DATASET SECTION start

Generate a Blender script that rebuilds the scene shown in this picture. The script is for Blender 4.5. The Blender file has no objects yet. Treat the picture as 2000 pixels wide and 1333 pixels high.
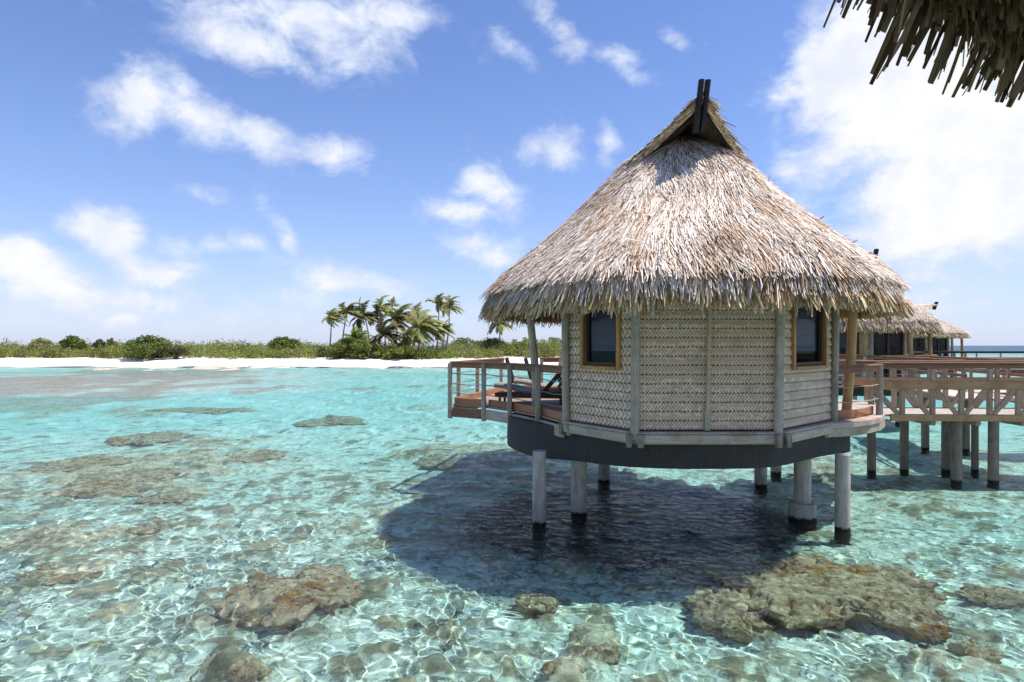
import bpy, math, random
import numpy as np
from mathutils import Vector, Matrix

sc = bpy.context.scene
R = math.radians
EYE = 3.45                       # camera height above the lagoon
FPX = 1240.0                     # focal length in photo pixels (2000 px wide)

# ------------------------------------------------------------------ camera
cam = bpy.data.objects.new('camera', bpy.data.cameras.new('camera'))
sc.collection.objects.link(cam)
sc.camera = cam
cam.data.sensor_width = 36
cam.data.lens = FPX / 2000 * 36
cam.data.shift_y = 0.00425
cam.location = (0, 0, EYE)
cam.rotation_euler = (math.pi / 2, 0, 0)
cam.data.clip_start = 0.05
cam.data.clip_end = 30000

# ------------------------------------------------------------------ sun, sky, exposure
SUNV = Vector((0.42, -0.01, 1.0))
sun_d = bpy.data.lights.new('sun', 'SUN')
sun_d.energy = 5.0
sun_d.angle = R(0.5)
sun_d.color = (1.0, 0.955, 0.89)
sun = bpy.data.objects.new('sun', sun_d)
sc.collection.objects.link(sun)
sun.rotation_euler = SUNV.to_track_quat('Z', 'Y').to_euler()
sun_d.cycles.is_caustics_light = True

sc.view_settings.view_transform = 'Standard'
sc.view_settings.look = 'None'
sc.view_settings.exposure = 0.42
sc.view_settings.gamma = 1
sc.cycles.use_denoising = True
sc.cycles.max_bounces = 10
sc.cycles.transparent_max_bounces = 12
sc.cycles.sample_clamp_indirect = 6
sc.render.film_transparent = False


class NT:
    """tiny node-graph helper"""
    def __init__(self, tree):
        self.t = tree

    def n(self, typ, ins=None, **props):
        nd = self.t.nodes.new(typ)
        for k, v in props.items():
            setattr(nd, k, v)
        for k, v in (ins or {}).items():
            s = nd.inputs[k]
            if isinstance(v, bpy.types.NodeSocket):
                self.t.links.new(v, s)
            else:
                s.default_value = v
        return nd

    def m(self, op, a, b=None, c=None, clamp=False):
        ins = {0: a}
        if b is not None:
            ins[1] = b
        if c is not None:
            ins[2] = c
        return self.n('ShaderNodeMath', ins, operation=op, use_clamp=clamp).outputs[0]

    def vm(self, op, a, b):
        return self.n('ShaderNodeVectorMath', {0: a, 1: b}, operation=op).outputs[0]

    def mix(self, f, a, b, blend='MIX'):
        nd = self.n('ShaderNodeMix', data_type='RGBA', blend_type=blend)
        for s, v in ((nd.inputs[0], f), (nd.inputs[6], a), (nd.inputs[7], b)):
            if isinstance(v, bpy.types.NodeSocket):
                self.t.links.new(v, s)
            else:
                s.default_value = v if not isinstance(v, tuple) or len(v) == 4 else (*v, 1)
        return nd.outputs[2]

    def sstep(self, x, lo, hi, a=0.0, b=1.0):
        nd = self.n('ShaderNodeMapRange', {0: x, 1: lo, 2: hi, 3: a, 4: b}, interpolation_type='SMOOTHSTEP')
        return nd.outputs[0]

    def noise(self, vec, scale, detail=4, rough=.55, dist=0.0):
        ins = {'Scale': scale, 'Detail': detail, 'Roughness': rough, 'Distortion': dist}
        if vec is not None:
            ins['Vector'] = vec
        return self.n('ShaderNodeTexNoise', ins)

    def ramp(self, f, stops):
        nd = self.n('ShaderNodeValToRGB', {0: f})
        el = nd.color_ramp.elements
        while len(el) < len(stops):
            el.new(0.5)
        for e, (p, c) in zip(el, stops):
            e.position = p
            e.color = (*c, 1) if len(c) == 3 else c
        return nd.outputs[0]


world = bpy.data.worlds.new('World')
sc.world = world
world.use_nodes = True
W = NT(world.node_tree)
sky = W.n('ShaderNodeTexSky', sky_type='NISHITA', sun_disc=False)
sky.sun_elevation = math.atan2(SUNV.z, math.hypot(SUNV.x, SUNV.y))
sky.sun_rotation = math.atan2(SUNV.x, SUNV.y)
sky.air_density = 1.0
sky.dust_density = 0.25
sky.ozone_density = 3.0
tc = W.n('ShaderNodeTexCoord')
sep = W.n('ShaderNodeSeparateXYZ', {0: tc.outputs['Generated']})
az = W.m('ARCTAN2', sep.outputs[0], sep.outputs[1])
el = W.m('ARCSINE', W.m('MAXIMUM', W.m('MINIMUM', sep.outputs[2], 1.0), -1.0))
ae = W.n('ShaderNodeCombineXYZ', {0: az, 1: el, 2: 0.0}).outputs[0]
wob = W.noise(ae, 5.5, 4, .6)
wv = W.vm('SUBTRACT', wob.outputs['Color'], (.5, .5, .5))
ws = W.n('ShaderNodeVectorMath', {0: wv, 'Scale': 0.085}, operation='SCALE').outputs[0]
aew = W.vm('ADD', ae, ws)
# clouds: direction (photo pixels), half sizes, weight, tilt in degrees
CL = [(560, 25, 300, 72, .98, 5), (470, 70, 150, 48, .8, 15), (760, 30, 140, 50, .78, 0), (640, 80, 120, 45, .8, 0), (560, 130, 150, 30, .5, 8),
      (285, 185, 95, 75, 1.2, 0), (385, 225, 120, 66, 1.12, 25), (520, 280, 130, 48, .92, 20), (650, 310, 76, 44, 1.0, 0), (270, 130, 50, 30, .9, 0),
      (1095, 55, 80, 36, .62, 45), (1210, 115, 80, 36, .66, 25), (1000, 105, 70, 26, .5, 25), (1340, 60, 70, 22, .45, 25),
      (1085, 287, 68, 46, .95, 0), (1178, 275, 26, 46, .7, 0),
      (960, 370, 96, 58, .78, 30), (900, 420, 86, 36, .8, 0), (955, 492, 92, 36, .82, 5),
      (1760, 150, 230, 200, 1.6, 0), (1640, 110, 120, 100, 1.25, 0), (1880, 330, 260, 220, 1.55, 0), (1800, 440, 190, 130, 1.15, 0),
      (1560, 330, 70, 36, .7, 0), (2060, 200, 220, 260, 1.6, 0), (1545, 190, 60, 40, .85, 0), (1560, 420, 110, 50, .55, 0), (1830, 570, 220, 60, .62, 0), (1680, 270, 130, 120, 1.2, 0), (1720, 400, 120, 90, 1.0, 0), (160, 610, 220, 40, .75, 0), (330, 470, 70, 24, .7, 0), (20, 590, 120, 50, .85, 0), (620, 585, 150, 40, .62, 0),
      (205, 445, 84, 48, 1.35, 10), (50, 520, 120, 66, 1.3, 0), (110, 570, 180, 60, 1.15, 0), (310, 520, 90, 38, 1.1, 0), (300, 570, 120, 44, 1.0, 0), (250, 490, 70, 40, .9, 20),
      (430, 475, 120, 24, .66, -8), (555, 460, 70, 26, .75, 60), (650, 540, 130, 46, .74, 10), (370, 385, 70, 30, .5, 0),
      (760, 560, 120, 40, .6, 0), (480, 620, 420, 40, .52, 0), (60, 625, 300, 36, .6, 0), (900, 610, 200, 30, .5, 0)]
M = None
for (cx, cy, rx, ry, wt, tl) in CL:
    wt = wt * 1.22 if wt < .83 else wt
    a = math.atan((cx - 1000) / FPX)
    e = math.atan((675 - cy) / FPX * math.cos(a))
    ca = math.cos(a)
    ra, re = rx / FPX * ca * ca, ry / FPX * ca
    c_, s_ = math.cos(R(tl)), math.sin(R(tl))
    d = W.vm('SUBTRACT', aew, (a, e, 0))
    # rotate then scale by the half sizes (dot products give both at once); photo y grows downwards
    u = W.n('ShaderNodeVectorMath', {0: d, 1: (c_ / ra, -s_ / ra, 0)}, operation='DOT_PRODUCT').outputs['Value']
    v = W.n('ShaderNodeVectorMath', {0: d, 1: (s_ / re, c_ / re, 0)}, operation='DOT_PRODUCT').outputs['Value']
    q = W.m('MULTIPLY_ADD', v, v, W.m('MULTIPLY', u, u))
    g = W.m('MULTIPLY', W.m('EXPONENT', W.m('MULTIPLY', q, -0.9)), wt)
    M = g if M is None else W.m('SMOOTH_MAX', M, g, 0.25)
# loose clouds in the part of the sky behind the viewer
bk = W.noise(ae, 2.2, 5, .55)
behind = W.m('MULTIPLY', W.sstep(W.m('ABSOLUTE', az), .9, 1.3), W.sstep(bk.outputs[0], .5, .68))
M = W.m('MAXIMUM', M, behind)
fb = W.noise(W.n('ShaderNodeMapping', {0: ae, 3: (1.0, 1.45, 1.0)}).outputs[0], 11.0, 9, .62, .4)
fb2 = W.noise(W.n('ShaderNodeMapping', {0: ae, 3: (1.0, 1.6, 1.0)}).outputs[0], 30.0, 7, .6, .3)
den = W.m('ADD', M, W.m('MULTIPLY', W.m('SUBTRACT', fb.outputs[0], .5), 1.5))
den = W.m('ADD', den, W.m('MULTIPLY', W.m('SUBTRACT', fb2.outputs[0], .5), .5))
dens = W.sstep(den, .30, 1.05)
dens = W.m('MULTIPLY', dens, W.sstep(M, .08, .35))
core = W.sstep(den, .62, 1.3)
shade = W.noise(W.vm('ADD', ae, (3.1, .02, 0)), 7.0, 6, .6)
ccol = W.mix(core, (5.5, 6.2, 7.8), (7.7, 7.7, 7.8))
ccol = W.mix(W.m('MULTIPLY', W.sstep(shade.outputs[0], .44, .66), .75), ccol, (5.9, 6.3, 7.3))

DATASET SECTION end

Please quote the lines of the material, beginning with the first and ending with the one that contains "FPX = 1240.0", exactly as written and without any pictures.

Generate a Blender script that rebuilds the scene shown in this picture. The script is for Blender 4.5. The Blender file has no objects yet. Treat the picture as 2000 pixels wide and 1333 pixels high.
import bpy, math, random
import numpy as np
from mathutils import Vector, Matrix

sc = bpy.context.scene
R = math.radians
EYE = 3.45                       # camera height above the lagoon
FPX = 1240.0                     # focal length in photo pixels (2000 px wide)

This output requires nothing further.